Let it never be said that Mercedes-Benz doesn’t swing for the fences. When it came time to dive into the electric vehicle future, the Three-Pointed Star didn’t tiptoe into the pool to test the temperature; they cannonballed into the deep end with the electric equivalent of their iconic S-Class, a slippery long-range cruise missile called the EQS.
Okay, sure, there were previous dalliances with electric mobility like the battery-powered B-Class and the batshit four-motor electric SLS AMG, but those were flings — proofs-of-concept or virtue signals designed to nod towards the future without actually forcing the company to give up on large-displacement naturally-aspirated V8s and twin-turbo V12s. The EQS, though, is the tip of the spear for an entire new lineup of Mercedes EQ models — ones that will mirror, and ultimately replace, the existing lineup of Cs, Es, GLSs, G-wagens and so forth.

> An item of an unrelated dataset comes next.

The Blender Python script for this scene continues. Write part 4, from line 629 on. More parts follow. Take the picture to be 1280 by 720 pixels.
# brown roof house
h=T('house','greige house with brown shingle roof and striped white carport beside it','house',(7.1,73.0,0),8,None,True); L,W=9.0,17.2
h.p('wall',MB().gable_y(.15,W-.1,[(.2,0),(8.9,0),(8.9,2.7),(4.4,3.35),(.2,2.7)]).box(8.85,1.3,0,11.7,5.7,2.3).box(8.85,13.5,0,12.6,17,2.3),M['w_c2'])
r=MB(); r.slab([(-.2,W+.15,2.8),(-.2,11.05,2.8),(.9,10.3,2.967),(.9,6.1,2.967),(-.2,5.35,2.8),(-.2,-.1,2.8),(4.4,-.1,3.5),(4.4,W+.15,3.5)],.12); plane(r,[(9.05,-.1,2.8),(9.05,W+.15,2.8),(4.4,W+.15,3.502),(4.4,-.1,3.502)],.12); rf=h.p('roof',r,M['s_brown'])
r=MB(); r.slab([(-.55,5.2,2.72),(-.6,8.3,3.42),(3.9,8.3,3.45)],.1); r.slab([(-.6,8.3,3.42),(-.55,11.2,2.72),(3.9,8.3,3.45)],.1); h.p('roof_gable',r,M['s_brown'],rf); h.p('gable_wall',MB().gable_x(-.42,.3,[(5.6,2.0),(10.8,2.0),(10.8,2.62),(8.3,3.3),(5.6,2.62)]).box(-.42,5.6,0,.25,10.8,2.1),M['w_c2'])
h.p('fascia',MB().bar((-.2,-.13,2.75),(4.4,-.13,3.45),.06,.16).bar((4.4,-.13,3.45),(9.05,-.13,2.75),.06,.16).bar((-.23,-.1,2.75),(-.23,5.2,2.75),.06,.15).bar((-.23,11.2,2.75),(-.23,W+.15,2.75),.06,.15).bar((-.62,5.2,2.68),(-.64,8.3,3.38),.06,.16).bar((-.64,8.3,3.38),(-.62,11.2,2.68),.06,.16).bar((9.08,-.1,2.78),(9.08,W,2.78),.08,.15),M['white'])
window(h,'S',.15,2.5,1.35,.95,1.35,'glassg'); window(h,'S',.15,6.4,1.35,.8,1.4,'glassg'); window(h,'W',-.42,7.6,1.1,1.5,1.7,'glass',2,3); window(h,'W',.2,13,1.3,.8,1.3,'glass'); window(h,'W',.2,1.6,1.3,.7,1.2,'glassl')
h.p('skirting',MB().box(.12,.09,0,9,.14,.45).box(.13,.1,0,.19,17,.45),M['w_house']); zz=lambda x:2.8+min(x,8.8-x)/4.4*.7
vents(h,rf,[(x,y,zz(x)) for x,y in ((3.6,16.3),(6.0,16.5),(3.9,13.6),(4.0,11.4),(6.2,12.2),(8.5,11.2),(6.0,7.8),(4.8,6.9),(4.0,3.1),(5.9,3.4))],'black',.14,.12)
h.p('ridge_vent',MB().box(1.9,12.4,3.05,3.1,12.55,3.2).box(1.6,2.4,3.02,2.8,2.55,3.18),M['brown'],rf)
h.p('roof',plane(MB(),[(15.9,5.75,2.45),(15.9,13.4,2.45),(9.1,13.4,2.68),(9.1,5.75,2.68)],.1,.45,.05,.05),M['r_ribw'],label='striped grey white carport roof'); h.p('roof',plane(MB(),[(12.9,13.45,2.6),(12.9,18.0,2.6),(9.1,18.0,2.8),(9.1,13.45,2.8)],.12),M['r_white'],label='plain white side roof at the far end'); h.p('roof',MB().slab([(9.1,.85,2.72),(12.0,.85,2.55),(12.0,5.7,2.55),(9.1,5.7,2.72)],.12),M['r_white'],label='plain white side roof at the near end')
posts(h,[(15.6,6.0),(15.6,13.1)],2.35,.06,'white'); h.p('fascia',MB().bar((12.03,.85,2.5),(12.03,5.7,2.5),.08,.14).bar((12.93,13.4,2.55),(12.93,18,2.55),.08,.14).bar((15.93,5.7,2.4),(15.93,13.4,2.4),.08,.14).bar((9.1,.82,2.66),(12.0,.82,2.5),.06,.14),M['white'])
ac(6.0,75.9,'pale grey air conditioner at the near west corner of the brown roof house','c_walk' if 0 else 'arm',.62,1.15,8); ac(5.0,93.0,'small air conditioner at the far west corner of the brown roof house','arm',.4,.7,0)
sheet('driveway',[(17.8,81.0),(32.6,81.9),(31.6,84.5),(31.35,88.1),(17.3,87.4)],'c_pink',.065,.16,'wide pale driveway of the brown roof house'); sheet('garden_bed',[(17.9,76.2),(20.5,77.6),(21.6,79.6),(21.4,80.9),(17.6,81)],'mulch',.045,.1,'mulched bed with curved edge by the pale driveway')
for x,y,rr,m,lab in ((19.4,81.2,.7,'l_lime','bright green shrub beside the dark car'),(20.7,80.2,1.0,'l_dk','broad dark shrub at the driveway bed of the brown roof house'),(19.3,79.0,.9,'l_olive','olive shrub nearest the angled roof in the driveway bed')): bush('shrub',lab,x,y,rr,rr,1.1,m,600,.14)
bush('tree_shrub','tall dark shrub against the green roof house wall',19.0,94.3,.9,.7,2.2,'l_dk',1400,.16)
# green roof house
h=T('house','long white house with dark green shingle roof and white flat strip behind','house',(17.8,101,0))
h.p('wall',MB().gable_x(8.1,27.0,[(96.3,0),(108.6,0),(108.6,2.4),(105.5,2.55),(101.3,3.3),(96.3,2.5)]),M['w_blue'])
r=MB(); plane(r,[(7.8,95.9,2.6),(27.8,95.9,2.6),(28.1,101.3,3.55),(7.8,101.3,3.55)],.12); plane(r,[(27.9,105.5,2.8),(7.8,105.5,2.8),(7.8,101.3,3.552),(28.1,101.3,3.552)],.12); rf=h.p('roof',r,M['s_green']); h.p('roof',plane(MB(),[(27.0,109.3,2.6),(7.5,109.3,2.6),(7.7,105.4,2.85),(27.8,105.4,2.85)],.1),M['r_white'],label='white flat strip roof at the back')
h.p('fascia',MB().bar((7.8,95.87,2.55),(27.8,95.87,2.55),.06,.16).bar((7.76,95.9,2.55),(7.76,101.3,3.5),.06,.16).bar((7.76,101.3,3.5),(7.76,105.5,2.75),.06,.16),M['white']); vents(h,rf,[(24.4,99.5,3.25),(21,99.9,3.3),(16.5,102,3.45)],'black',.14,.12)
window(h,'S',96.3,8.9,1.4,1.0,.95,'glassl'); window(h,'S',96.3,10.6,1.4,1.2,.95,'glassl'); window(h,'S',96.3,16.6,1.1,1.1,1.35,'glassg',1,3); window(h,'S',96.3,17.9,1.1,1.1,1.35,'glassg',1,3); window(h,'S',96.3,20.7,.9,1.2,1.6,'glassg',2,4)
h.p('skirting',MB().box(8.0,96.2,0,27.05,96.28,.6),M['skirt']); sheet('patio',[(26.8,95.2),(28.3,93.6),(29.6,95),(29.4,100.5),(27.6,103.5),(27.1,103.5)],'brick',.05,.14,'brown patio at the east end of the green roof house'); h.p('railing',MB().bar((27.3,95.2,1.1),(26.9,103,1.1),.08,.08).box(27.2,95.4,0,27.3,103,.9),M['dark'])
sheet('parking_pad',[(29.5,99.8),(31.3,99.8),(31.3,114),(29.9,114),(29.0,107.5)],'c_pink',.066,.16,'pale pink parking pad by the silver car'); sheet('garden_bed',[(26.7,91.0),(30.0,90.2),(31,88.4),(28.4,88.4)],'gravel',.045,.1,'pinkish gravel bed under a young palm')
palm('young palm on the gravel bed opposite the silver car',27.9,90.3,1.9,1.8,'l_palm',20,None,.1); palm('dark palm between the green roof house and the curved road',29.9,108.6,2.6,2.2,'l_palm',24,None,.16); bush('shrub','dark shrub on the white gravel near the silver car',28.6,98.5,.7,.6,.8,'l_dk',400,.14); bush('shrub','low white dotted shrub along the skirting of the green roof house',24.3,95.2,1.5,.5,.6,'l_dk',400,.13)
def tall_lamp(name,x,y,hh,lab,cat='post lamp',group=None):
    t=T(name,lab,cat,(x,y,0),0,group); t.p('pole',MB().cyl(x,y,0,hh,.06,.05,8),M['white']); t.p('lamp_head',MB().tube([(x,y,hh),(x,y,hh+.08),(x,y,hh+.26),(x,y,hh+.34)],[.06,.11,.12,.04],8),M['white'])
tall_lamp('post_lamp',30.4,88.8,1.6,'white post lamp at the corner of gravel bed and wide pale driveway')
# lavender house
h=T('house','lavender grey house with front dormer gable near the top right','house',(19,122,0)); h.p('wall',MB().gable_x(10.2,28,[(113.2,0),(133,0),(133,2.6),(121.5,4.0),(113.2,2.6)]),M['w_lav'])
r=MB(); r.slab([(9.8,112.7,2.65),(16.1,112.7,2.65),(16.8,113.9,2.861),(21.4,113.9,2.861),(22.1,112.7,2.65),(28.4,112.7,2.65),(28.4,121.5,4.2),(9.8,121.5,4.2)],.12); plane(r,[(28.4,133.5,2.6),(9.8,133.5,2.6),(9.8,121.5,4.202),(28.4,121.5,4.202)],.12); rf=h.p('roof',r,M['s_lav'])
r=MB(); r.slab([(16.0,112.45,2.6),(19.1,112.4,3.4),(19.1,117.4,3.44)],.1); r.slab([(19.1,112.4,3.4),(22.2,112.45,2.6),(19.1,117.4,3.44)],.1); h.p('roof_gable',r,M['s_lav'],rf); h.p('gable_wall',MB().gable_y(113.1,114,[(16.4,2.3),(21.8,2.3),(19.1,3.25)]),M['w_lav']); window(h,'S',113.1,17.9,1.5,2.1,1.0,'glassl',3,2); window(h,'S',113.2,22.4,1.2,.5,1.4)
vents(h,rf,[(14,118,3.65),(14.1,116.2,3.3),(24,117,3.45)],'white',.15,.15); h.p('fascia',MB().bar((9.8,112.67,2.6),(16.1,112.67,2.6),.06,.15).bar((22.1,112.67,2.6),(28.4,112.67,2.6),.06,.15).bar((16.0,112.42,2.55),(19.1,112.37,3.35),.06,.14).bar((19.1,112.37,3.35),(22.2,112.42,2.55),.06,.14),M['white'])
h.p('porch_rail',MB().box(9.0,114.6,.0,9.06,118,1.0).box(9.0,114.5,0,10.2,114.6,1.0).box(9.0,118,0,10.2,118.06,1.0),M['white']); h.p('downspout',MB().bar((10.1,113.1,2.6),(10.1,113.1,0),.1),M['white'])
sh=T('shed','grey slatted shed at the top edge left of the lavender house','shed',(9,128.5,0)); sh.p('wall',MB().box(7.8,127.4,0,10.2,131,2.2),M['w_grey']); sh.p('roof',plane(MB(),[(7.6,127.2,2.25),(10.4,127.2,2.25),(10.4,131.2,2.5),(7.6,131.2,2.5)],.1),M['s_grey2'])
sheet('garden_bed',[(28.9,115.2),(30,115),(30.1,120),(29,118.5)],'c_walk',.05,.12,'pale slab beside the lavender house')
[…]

And these days, wherever there’s a Benz, there’s an AMG not far behind. As Mercedes’s models have proliferated across different categories, AMG’s lineup has done so even more quickly, now offering not just one but often multiple Affalterbach variants of just about every car in the company’s lineup. With the EQS sedan now on American roads…it wasn’t going to be long before the AMG version followed.

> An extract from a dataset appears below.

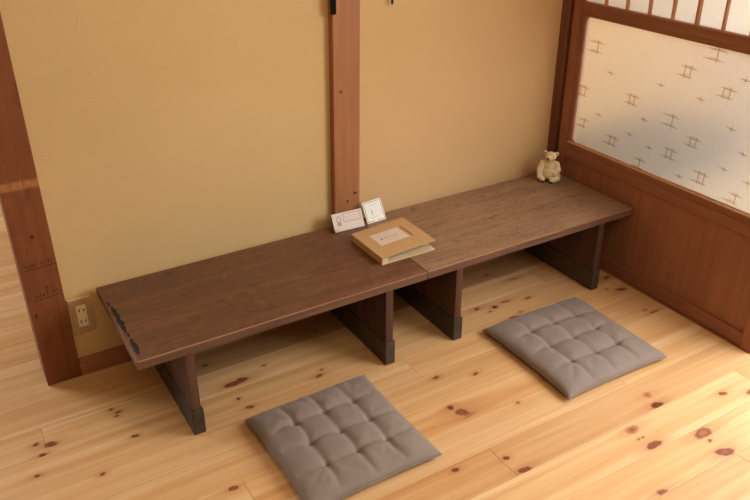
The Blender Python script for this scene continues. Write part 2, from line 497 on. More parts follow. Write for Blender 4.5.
# knot, pencil height marks
bm = bmesh.new()
ellipsoid(bm, (.0025, 0.0, .497), (.0058, .0007, .0062))
ellipsoid(bm, (-.0355, 0.0, .248), (.004, .0006, .010))
bm_obj('knot', bm, M_KNOT, post, smooth=True)
bm = bmesh.new()
nf = (0, -1, 0)
def scribble(bm, x0, x1, z0, z1, h, n, w, seed, skip=()):
    rr = random.Random(seed)
    for i in range(n):
        if i in skip:
            continue
        cx = x0 + (x1 - x0) * (i + .5) / n
        cz = z0 + (z1 - z0) * (i + .5) / n
        g = (x1 - x0) / n * .30
        pts = [(cx + rr.uniform(-g, g), cz + rr.uniform(0, h)) for _ in range(4)]
        for (a, b), (c, d) in zip(pts[:-1], pts[1:]):
            stroke(bm, (a, 0.0003, b), (c, 0.0003, d), w, nf, th=.0005)
stroke(bm, (-.038, .0003, .3975), (.044, .0003, .4015), .0022, nf, th=.0005)
scribble(bm, -.034, .040, .404, .4085, .012, 9, .0022, 3, skip=(4,))
stroke(bm, (-.034, .0003, .2945), (-.020, .0003, .2965), .0021, nf, th=.0005)
stroke(bm, (-.016, .0003, .2965), (.044, .0003, .3035), .0021, nf, th=.0005)
scribble(bm, -.034, .040, .301, .310, .012, 8, .0023, 8, skip=(0, 4))
stroke(bm, (.0085, .0003, .309), (.0085, .0003, .332), .0020, nf, th=.0005)
stroke(bm, (.0075, .0003, .333), (.013, .0003, .336), .0040, nf, th=.0005)
o = bm_obj('pencil_mark', bm, M_INK, post)
o['label'] = 'two pencilled lines with small illegible writing'

# centre post
bm = bmesh.new(); box(bm, -.0485, .0485, 0, .10, 0, 2.35, .0025)
cpost = struct(bm_obj('trim_2', bm, M_POSTC, loc=(.734, .0535, 0), rot=(0, .0165, 0)))
cpost['label'] = 'orange-brown wooden post in the middle of the plaster wall'
bm = bmesh.new()
ellipsoid(bm, (-.0225, 0, .762), (.0042, .0006, .0055))
ellipsoid(bm, (.000, 0, .377), (.0045, .0006, .0055))
ellipsoid(bm, (.030, 0, .402), (.008, .0006, .0045))
bm_obj('knot', bm, M_KNOT, cpost, smooth=True)

# black strip hanging on the post corner and a dark leaf tip
bm = bmesh.new()
box(bm, -.0080, .0095, -.007, 0, 0, .30, .0012)
tag(bm_obj('hanging_strip', bm, M_IRON, loc=(.7025, .0535, 1.004), rot=(0, .0165, 0)),
    'narrow black strip fixed to the left edge of the middle wooden post', 'strip')
bm = bmesh.new()
prev = None
for i in range(15):
    t = i / 14
    w = .0004 + .013 * math.sin(math.pi * min(1, t * .62 + .02)) ** .55
    z = t * .26; y = -.016 + .014 * t
    cx = .004 * math.sin(t * 2.5) + .006 * t
    ring = [bm.verts.new((cx - w, y, z)), bm.verts.new((cx, y - .0018, z)), bm.verts.new((cx + w, y, z)), bm.verts.new((cx, y + .0012, z))]
    if prev:
        for k in range(4):
            bm.faces.new((prev[k], prev[(k + 1) % 4], ring[(k + 1) % 4], ring[k]))
    else:
        bm.faces.new(ring[::-1])
    prev = ring
bm.faces.new(prev)
tag(bm_obj('hanging_leaf', bm, M_LEAF, loc=(.9225, YW + .0005, 1.010), smooth=True),
    'dark pointed leaf hanging on the plaster wall right of the middle post', 'leaf')

# ------------------------------------------------------------------ sliding door and jamb
bm = bmesh.new(); box(bm, XD - .002, XD + .075, .040, YW + .005, 0, 2.35, .002)
box(bm, XD + .012, XD + .075, .020, .041, 0, 2.35, .001)
j = struct(bm_obj('trim_3', bm, M_POSTR)); j['label'] = 'dark wooden jamb between the plaster wall and the sliding door'
bm = bmesh.new(); box(bm, XD - .006, XD + .09, -2.9, .04, -.03, .0012, .0004)
struct(bm_obj('trim_4', bm, M_BASE))

DY0, DY1 = .0225, -.935   # door edges
door = struct(empty('door_1', (XD, 0, 0)))
door['label'] = 'sliding wooden door with patterned frosted glass and slatted top'
D = lambda x: x           # local x from door face
ZG0, ZG1, ZR, ZT = .444, .917, .962, 1.72
bm = bmesh.new(); box(bm, 0, .032, -.0150, DY0, .002, ZT + .06, .0015)
bm_obj('stile', bm, M_DOORZ, door)
bm = bmesh.new(); box(bm, -.003, .032, DY1, -.8935, .002, ZT + .06, .0015)
bm_obj('stile', bm, M_DOORZ, door)
yl, yr = -.0150, -.8935
bm = bmesh.new(); box(bm, .001, .031, yr, yl, .005, .0545, .0012); bm_obj('bottom_rail', bm, M_DOORY, door)
# middle rail with stepped moulding and pale glazing edge
bm = bmesh.new()
box(bm, .001, .031, yr, yl, .377, .4155, .0018)
box(bm, .0035, .029, yr, yl, .4150, .4375, .0018)
bm_obj('middle_rail', bm, M_DOORY, door)
bm = bmesh.new()
box(bm, .001, .031, yr, yl, .931, ZR, .0018)
box(bm, .0035, .029, yr, yl, ZG1 - .001, .932, .0018)
bm_obj('upper_rail', bm, M_DOORY, door)
bm = bmesh.new(); box(bm, .001, .031, yr, yl, ZT, ZT + .05, .0018); bm_obj('top_rail', bm, M_DOORY, door)
bm = bmesh.new(); box(bm, .010, .020, yr, yl, .05, .380); 
bm_obj('lower_panel', bm, M_PANEL, door)

# rounded glazing frame (inner moulding with rounded corners) + pane
def rounded(y0, y1, z0, z1, r, n=8):
    pts = []
    for (cy, cz, a0) in ((y1 - r, z1 - r, 0), (y0 + r, z1 - r, 90), (y0 + r, z0 + r, 180), (y1 - r, z0 + r, 270)):
        for k in range(n + 1):
            a = math.radians(a0 + 90 * k / n)
            pts.append((cy + r * math.cos(a), cz + r * math.sin(a)))
    return pts
gy0, gy1 = -.872, -.0365
inn = rounded(gy0, gy1, ZG0, ZG1 - .004, .018)
outer = []
for (y, z) in inn:     # push each point out to the frame rectangle
    oy = yl if y > (gy1 - .0185) else (yr if y < gy0 + .0185 else y)
    oz = ZG1 if z > ZG1 - .0225 else (.4370 if z < ZG0 + .0185 else z)
    outer.append((oy, oz))
def ring_solid(bm, A, B, xa, xb):
    n = len(A)
    fa = [bm.verts.new((xa, *p)) for p in A]; fb = [bm.verts.new((xa, *p)) for p in B]
    ba = [bm.verts.new((xb, *p)) for p in A]; bb = [bm.verts.new((xb, *p)) for p in B]
    for i in range(n):
        k = (i + 1) % n
        for q in ((fa[i], fb[i], fb[k], fa[k]), (ba[i], ba[k], bb[k], bb[i]), (fa[i], fa[k], ba[k], ba[i]), (fb[i], bb[i], bb[k], fb[k])):
            try: bm.faces.new(q)
            except ValueError: pass
    bmesh.ops.remove_doubles(bm, verts=bm.verts, dist=1e-6)
    bmesh.ops.recalc_face_normals(bm, faces=bm.faces)
bm = bmesh.new(); ring_solid(bm, inn, outer, .006, .026)
bm_obj('glazing_frame', bm, M_DOORZ, door)
# pale bevel strip along the bottom of the glass
bm = bmesh.new(); box(bm, .0022, .0125, yr + .001, yl - .004, .4372, .4440, .001)
bm_obj('glazing_bead', bm, M_BEAD, door)
bm = bmesh.new(); box(bm, .014, .018, gy0 - .010, gy1 + .012, ZG0 - .004, ZG1 - .002)
IG = [(-.587, .887), (-.648, .783), (-.497, .814), (-.295, .671), (-.064, .645), (-.104, .814), (-.235, .502), (-.365, .46), (-.566, .599), (-.484, .534), (-.622, .493), (-.75, .471), (-.468, .644), (-.085, .527), (-.80, .70), (-.83, .86)]
PL = [(-.742, .618), (-.691, .551), (-.78, .536), (-.687, .682), (-.305, .55), (-.395, .53), (-.535, .472), (-.697, .836), (-.559, .743), (-.354, .619), (-.18, .74), (-.15, .58), (-.40, .75)]
ng = (-1, 0, 0)
rr = random.Random(5)
for (y, z) in IG:
    s = rr.uniform(.82, 1.1)
    for (dz, off) in ((.017, .0), (-.014, .010)):
        l0, l1 = rr.uniform(.034, .048) * s, rr.uniform(.028, .042) * s
        stroke(bm, (.0139, y + off + l0, z + dz * s + .001), (.0139, y + off - l1, z + dz * s - .002), .0050, ng, 1, .0006, 1)
        stroke(bm, (.0139, y + off + l0 * .5, z + dz * s + .006), (.0139, y + off - l1 * .6, z + dz * s + .004), .0016, ng, 1, .0005, 1)
    for dy in ((.012, -.010) if rr.random() < .6 else (-.004,)):
        stroke(bm, (.0139, y + dy + .004, z + .030 * s), (.0139, y + dy + .006, z - .026 * s), .0042, ng, 1, .0006, 1)
for (y, z) in PL:
    stroke(bm, (.0139, y + .022, z + .002), (.0139, y - .018, z - .001), .0040, ng, 1, .0006, 1)
    stroke(bm, (.0139, y + .001, z + .013), (.0139, y + .002, z - .012), .0028, ng, 1, .0006, 1)
bm_obj('glass_pane', bm, [M_GLASS, M_ETCH], door)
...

What is the Mercedes-AMG EQS?

It’s the high-performance version of the groundbreaking Mercedes-EQS sedan. In other markets, it goes by the more irritating name of Mercedes-AMG EQS 53 4Matic+, but much like the first Harry Potter book, the name needed to be dumbed down a tad for American audiences. (And if the 53 in the longer name has you wondering whether there’ll be a more potent EQS 63 down the road, well, you’re not alone.)

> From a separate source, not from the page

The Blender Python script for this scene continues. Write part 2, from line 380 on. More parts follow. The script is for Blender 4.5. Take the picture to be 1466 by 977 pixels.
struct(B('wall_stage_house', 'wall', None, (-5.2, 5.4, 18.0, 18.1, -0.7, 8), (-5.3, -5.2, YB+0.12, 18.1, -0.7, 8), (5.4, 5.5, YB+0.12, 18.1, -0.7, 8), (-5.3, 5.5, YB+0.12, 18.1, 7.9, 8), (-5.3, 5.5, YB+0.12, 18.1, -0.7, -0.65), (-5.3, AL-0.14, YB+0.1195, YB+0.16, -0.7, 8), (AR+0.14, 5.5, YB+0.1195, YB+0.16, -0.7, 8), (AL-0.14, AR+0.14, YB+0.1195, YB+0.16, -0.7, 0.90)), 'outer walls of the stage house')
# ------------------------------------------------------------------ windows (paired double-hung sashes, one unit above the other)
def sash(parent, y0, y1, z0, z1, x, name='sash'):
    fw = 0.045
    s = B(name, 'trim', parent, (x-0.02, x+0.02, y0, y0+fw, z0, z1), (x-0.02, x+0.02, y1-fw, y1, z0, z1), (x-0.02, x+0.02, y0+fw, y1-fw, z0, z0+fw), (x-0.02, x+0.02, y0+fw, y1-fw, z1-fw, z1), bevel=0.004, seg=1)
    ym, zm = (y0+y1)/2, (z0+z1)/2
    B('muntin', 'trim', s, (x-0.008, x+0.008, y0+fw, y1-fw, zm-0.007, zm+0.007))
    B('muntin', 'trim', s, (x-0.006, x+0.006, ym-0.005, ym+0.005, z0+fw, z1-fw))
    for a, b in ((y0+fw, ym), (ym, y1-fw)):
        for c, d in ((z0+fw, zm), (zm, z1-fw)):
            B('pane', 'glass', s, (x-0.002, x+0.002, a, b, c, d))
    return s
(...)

They may not be handbuilt by a single person the way AMG’s V8s are, but the AMG EQS does score its own motors — a pair of AMG-specific electric motors, one for each axle to give it all-wheel-drive. Combined, they put out a maximum continuous output of 658 horsepower, but as is quickly becoming tradition for performance EVs, it can temporarily afterburner up to a higher number in short bursts — in this case, 761 horses, but only in Race Start (i.e. launch control) and only if you spend the extra money on the AMG Dynamic Plus Package.